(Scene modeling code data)
——

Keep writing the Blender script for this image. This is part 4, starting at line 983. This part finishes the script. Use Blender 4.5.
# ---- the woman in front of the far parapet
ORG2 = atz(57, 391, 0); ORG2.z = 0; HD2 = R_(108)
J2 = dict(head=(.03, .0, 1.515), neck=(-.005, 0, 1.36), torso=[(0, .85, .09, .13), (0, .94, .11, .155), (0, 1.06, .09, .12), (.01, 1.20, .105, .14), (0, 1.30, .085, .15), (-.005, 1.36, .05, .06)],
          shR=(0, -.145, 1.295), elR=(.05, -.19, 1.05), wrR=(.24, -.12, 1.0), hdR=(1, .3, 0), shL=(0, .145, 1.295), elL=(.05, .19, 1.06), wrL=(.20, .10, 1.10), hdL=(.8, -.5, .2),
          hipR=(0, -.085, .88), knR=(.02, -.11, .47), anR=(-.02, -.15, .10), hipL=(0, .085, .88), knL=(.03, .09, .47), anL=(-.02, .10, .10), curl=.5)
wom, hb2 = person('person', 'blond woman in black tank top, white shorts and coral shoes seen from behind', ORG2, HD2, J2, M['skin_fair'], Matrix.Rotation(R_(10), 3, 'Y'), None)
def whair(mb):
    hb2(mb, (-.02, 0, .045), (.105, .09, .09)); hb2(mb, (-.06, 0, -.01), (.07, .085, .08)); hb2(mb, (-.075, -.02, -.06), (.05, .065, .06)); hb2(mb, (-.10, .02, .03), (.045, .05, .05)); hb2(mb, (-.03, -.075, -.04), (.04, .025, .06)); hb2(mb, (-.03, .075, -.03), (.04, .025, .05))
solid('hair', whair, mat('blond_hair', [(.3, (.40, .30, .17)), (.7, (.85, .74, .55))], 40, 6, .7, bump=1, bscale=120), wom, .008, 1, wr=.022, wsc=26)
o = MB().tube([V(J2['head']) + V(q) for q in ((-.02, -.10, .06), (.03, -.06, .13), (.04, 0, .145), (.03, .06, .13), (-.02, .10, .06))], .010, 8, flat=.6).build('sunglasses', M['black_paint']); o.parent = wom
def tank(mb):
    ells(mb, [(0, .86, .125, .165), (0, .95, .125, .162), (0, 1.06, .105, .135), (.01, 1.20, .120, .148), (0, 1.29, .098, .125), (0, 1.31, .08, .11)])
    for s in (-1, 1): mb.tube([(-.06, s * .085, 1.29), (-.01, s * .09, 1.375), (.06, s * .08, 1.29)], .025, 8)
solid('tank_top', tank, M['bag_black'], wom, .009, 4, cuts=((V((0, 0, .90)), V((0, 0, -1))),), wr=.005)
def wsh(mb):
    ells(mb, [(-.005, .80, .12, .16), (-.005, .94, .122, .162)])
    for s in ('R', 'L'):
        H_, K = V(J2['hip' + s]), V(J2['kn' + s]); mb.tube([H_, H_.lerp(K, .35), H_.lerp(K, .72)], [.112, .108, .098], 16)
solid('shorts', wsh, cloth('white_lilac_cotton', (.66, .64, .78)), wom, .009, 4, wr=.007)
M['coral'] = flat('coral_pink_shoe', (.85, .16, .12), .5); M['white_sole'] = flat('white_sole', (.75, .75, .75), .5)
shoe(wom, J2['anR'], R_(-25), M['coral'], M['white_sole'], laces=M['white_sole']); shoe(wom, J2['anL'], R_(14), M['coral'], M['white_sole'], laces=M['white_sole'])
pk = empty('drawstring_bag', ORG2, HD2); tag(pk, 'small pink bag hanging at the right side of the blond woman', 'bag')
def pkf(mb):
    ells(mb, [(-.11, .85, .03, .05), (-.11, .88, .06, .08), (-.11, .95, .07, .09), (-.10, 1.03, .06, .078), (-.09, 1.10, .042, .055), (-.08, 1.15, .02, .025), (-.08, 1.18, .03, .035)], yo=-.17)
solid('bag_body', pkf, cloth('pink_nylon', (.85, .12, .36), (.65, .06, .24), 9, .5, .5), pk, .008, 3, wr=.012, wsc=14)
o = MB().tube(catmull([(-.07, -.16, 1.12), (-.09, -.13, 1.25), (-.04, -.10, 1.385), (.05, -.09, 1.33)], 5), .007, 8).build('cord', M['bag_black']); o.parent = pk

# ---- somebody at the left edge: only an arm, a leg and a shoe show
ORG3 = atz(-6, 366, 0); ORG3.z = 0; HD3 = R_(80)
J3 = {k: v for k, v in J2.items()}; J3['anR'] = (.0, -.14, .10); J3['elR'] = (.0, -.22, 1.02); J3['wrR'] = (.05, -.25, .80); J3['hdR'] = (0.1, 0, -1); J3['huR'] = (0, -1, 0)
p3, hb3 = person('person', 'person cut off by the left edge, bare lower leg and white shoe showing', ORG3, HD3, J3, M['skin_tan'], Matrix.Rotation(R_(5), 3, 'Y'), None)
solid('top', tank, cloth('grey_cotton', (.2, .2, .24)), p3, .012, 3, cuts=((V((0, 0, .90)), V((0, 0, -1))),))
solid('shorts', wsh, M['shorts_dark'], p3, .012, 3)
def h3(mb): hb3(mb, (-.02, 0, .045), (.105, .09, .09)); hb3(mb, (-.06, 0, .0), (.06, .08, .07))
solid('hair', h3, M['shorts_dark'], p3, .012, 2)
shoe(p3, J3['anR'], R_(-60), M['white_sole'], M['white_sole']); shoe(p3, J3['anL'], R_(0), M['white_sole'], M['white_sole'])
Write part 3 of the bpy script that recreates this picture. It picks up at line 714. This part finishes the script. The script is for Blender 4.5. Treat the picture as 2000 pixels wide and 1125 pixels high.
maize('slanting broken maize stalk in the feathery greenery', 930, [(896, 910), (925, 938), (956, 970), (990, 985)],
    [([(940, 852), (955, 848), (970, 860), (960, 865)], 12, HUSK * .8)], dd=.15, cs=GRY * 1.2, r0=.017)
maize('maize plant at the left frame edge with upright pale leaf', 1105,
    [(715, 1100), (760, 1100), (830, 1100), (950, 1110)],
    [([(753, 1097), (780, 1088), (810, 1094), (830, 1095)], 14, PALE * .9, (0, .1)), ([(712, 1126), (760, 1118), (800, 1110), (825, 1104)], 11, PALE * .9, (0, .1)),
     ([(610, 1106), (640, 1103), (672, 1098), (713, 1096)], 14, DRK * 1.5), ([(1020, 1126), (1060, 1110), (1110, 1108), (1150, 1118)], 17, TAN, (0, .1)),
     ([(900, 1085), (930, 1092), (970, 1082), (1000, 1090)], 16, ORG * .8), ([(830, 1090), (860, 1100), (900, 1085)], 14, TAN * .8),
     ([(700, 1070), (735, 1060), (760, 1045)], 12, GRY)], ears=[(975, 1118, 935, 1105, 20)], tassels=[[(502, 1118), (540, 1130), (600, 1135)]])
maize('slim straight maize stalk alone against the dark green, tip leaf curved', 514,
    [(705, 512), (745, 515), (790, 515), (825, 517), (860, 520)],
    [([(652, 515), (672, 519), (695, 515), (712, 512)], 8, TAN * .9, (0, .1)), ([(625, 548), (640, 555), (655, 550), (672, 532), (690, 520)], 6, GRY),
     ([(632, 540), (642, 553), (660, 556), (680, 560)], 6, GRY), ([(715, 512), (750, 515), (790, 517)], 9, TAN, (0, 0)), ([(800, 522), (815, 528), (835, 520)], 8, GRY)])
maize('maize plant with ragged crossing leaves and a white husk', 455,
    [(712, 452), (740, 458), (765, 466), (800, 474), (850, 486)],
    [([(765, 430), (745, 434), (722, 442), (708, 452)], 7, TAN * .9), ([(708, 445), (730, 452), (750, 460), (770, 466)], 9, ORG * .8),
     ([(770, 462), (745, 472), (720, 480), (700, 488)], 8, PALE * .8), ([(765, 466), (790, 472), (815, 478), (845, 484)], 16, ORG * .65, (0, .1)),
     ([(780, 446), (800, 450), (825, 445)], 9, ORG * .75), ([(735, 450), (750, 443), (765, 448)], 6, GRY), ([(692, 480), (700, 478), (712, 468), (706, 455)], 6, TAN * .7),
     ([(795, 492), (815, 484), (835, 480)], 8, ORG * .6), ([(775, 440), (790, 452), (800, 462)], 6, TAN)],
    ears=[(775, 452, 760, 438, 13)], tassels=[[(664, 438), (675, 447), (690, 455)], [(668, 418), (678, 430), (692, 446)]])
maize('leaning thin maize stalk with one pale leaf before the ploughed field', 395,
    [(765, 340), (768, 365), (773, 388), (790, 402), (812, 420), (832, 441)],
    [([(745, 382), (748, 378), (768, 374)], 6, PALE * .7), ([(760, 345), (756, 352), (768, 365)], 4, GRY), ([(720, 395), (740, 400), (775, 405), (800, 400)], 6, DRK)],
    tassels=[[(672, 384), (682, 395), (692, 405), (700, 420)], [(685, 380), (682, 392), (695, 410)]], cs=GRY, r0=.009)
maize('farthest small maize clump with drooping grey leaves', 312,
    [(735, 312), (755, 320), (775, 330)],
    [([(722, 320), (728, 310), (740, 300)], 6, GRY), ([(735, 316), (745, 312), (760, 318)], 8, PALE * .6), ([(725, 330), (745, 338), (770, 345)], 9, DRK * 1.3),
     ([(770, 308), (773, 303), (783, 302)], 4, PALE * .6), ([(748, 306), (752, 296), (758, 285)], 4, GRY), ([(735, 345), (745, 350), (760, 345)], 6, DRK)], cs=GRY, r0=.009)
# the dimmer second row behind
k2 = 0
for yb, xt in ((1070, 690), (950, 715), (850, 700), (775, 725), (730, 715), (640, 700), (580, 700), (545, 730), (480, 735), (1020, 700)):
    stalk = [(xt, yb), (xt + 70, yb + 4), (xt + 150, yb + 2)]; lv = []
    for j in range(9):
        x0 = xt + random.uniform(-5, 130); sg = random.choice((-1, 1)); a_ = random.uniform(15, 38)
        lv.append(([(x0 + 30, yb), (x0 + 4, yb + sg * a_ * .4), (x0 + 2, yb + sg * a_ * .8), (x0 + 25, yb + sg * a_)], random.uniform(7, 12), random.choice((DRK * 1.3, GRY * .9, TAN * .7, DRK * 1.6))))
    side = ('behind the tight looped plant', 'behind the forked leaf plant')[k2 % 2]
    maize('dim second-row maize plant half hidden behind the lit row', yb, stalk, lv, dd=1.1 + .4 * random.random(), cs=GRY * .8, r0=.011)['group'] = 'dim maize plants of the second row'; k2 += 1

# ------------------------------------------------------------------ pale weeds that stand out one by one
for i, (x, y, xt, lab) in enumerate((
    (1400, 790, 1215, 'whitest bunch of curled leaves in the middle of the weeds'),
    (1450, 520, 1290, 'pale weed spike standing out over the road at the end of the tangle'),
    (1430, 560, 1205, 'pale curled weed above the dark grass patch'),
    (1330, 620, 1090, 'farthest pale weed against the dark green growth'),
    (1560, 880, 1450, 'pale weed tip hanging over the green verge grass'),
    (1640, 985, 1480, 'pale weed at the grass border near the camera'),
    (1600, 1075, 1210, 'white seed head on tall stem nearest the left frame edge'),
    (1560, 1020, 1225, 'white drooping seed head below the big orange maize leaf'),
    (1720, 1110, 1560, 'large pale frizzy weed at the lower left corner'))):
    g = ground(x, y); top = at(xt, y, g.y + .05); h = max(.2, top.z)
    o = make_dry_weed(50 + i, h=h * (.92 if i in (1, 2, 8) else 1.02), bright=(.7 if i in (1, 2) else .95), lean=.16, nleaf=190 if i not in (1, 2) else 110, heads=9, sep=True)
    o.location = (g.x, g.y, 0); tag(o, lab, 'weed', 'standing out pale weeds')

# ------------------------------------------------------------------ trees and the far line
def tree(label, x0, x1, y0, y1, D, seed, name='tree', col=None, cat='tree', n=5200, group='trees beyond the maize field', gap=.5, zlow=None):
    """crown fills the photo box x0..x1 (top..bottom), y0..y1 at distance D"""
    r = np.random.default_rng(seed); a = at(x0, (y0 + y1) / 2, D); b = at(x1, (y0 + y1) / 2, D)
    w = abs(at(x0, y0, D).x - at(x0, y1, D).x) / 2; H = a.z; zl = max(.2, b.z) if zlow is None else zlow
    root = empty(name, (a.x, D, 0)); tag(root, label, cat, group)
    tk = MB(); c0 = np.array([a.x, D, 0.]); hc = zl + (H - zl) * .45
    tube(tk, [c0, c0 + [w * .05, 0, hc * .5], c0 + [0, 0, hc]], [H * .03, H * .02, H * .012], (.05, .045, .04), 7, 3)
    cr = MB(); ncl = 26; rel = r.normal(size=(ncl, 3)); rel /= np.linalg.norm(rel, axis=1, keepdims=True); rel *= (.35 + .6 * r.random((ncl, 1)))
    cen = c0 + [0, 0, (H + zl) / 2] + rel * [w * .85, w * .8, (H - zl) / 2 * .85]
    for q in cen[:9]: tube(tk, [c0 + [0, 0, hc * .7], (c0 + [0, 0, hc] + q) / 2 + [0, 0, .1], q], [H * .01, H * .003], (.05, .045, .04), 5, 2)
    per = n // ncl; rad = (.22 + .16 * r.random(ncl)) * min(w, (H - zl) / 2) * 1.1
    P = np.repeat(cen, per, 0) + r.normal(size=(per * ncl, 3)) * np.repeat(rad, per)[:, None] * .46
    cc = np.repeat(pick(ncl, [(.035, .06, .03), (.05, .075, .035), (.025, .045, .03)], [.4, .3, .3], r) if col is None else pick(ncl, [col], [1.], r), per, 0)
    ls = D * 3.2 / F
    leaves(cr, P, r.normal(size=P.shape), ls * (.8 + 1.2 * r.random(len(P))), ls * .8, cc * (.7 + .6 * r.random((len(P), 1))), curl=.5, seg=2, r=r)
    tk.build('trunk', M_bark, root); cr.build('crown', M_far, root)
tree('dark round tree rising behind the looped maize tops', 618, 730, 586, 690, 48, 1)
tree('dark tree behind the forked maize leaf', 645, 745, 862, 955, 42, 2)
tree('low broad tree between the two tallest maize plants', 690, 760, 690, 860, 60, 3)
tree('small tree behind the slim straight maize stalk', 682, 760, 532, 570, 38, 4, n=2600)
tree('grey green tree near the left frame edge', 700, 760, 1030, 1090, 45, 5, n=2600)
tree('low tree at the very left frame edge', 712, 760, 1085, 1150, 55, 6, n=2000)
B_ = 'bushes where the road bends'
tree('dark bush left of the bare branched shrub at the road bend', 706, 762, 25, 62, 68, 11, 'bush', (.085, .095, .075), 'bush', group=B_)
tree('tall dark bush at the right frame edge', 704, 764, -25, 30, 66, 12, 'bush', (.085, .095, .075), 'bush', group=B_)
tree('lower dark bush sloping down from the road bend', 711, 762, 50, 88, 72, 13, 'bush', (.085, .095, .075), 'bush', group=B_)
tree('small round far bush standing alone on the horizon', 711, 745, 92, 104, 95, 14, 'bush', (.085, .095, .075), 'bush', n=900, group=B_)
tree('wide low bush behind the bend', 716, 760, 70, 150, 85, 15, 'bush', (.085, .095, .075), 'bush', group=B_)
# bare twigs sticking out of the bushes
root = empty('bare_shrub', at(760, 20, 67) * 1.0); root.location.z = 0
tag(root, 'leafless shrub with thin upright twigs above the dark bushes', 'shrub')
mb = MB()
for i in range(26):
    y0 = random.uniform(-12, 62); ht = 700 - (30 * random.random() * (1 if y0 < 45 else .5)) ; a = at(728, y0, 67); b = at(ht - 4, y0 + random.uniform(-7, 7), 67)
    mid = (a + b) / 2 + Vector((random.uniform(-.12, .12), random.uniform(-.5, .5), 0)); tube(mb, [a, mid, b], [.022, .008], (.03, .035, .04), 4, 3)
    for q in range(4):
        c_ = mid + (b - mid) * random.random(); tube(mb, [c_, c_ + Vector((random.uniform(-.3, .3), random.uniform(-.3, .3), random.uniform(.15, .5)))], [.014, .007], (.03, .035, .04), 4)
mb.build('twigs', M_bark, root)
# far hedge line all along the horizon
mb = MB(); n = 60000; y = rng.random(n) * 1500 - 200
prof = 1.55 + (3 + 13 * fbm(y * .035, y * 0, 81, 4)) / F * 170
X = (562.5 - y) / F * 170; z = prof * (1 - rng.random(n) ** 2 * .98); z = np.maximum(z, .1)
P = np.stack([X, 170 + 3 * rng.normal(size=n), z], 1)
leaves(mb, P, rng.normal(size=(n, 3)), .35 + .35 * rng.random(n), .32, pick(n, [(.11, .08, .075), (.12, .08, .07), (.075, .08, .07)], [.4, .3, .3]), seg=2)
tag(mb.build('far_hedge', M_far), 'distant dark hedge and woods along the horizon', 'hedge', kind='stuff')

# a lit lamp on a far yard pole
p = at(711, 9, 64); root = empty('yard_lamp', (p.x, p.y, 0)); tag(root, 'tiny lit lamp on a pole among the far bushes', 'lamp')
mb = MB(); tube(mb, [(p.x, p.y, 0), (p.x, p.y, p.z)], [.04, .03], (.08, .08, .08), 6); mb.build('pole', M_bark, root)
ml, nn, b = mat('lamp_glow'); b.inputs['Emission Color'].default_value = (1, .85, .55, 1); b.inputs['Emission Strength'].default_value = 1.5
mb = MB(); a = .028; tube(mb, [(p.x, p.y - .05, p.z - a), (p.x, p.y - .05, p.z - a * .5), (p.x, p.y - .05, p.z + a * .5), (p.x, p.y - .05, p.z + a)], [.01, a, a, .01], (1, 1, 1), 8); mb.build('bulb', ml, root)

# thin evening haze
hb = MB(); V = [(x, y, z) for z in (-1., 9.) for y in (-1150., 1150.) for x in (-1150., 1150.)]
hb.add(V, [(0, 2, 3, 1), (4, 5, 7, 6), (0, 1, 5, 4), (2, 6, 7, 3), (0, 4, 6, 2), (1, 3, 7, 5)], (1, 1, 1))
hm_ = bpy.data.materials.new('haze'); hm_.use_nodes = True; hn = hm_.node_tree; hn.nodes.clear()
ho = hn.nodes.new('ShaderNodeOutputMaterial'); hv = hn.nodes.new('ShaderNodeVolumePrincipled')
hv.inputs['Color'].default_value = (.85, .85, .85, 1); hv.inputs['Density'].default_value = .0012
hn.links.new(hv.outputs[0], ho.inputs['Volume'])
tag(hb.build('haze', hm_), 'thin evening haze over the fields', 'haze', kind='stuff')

——

Repeat exactly the lines running from the one with "side = ('behind" through the one with "maize('dim second-row maize", both included.

    side = ('behind the tight looped plant', 'behind the forked leaf plant')[k2 % 2]
    maize('dim second-row maize plant half hidden behind the lit row', yb, stalk, lv, dd=1.1 + .4 * random.random(), cs=GRY * .8, r0=.011)['group'] = 'dim maize plants of the second row'; k2 += 1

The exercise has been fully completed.